At the heart of such boycotts is a profound condescension towards the public. Back in 2018, the musician Nick Cave responded to BDS-supporting Brian Eno’s denunciation of his decision to perform in Israel. Cave concluded: “I simply could not treat my Israeli fans with the necessary contempt to do Brian Eno’s bidding.” This is the one thing artists can hold over us, their audience: the fact that we value their work. Rooney wouldn’t be able to flaunt her refusal if nobody cared for her books; normal people are fine when they buy your books or records or streaming subscriptions, but disposable when they disagree with you.
And denying others access to culture betrays how little these cultural “workers” really think of the power of culture itself. If art is anything, it’s an individual’s view of reality, one that can’t easily be reduced to soundbites, consensus opinions or prescribed perspectives. The flipside of this is that audiences should see, read and hear everything, and be able to decide for ourselves. But letting people decide is always disruptive – not conducive to conformism, or powerful conformists.

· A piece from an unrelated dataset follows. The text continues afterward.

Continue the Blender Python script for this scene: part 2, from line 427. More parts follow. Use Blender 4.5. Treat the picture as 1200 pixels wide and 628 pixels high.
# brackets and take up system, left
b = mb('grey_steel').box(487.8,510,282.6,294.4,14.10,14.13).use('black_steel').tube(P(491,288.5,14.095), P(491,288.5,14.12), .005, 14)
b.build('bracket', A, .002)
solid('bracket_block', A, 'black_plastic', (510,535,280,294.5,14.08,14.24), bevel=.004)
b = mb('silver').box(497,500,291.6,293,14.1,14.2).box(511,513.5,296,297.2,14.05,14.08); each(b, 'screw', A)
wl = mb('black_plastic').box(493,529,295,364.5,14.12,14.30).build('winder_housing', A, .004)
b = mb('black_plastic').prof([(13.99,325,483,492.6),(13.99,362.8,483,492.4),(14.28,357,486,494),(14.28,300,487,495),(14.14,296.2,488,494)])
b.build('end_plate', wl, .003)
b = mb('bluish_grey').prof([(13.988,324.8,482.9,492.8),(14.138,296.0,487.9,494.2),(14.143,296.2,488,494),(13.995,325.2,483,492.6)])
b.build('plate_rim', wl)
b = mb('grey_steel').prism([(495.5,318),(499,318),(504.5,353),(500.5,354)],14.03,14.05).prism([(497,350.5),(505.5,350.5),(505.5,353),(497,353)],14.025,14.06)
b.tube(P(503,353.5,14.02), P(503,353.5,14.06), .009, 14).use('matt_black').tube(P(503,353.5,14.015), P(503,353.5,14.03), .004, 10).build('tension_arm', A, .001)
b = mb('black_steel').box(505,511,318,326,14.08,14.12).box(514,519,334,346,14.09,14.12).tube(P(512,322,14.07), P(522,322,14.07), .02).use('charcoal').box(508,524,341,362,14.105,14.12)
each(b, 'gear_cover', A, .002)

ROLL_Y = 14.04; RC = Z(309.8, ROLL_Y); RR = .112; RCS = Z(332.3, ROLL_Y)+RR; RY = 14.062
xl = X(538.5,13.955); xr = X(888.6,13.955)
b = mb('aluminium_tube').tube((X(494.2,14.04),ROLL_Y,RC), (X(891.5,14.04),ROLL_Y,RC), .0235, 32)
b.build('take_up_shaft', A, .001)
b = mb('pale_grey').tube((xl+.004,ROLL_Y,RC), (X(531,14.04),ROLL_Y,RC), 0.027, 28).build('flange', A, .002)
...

Contempt for “wrong-thinking” audiences equates to contempt for the value of art – even the artist’s own. It amounts to cancel culture as punishment for wanting culture, and it hints at the miserablist worldview of the cancellers. But then the contrast between Cave and Rooney couldn’t be more stark. In one, the passionate and desolate openness to love, suffering, grief and redemption, in which art and life are still worth living. In the other, a world of people puzzled by their own desires and oppressed by their sense of society’s vacuity. Guess which one is which?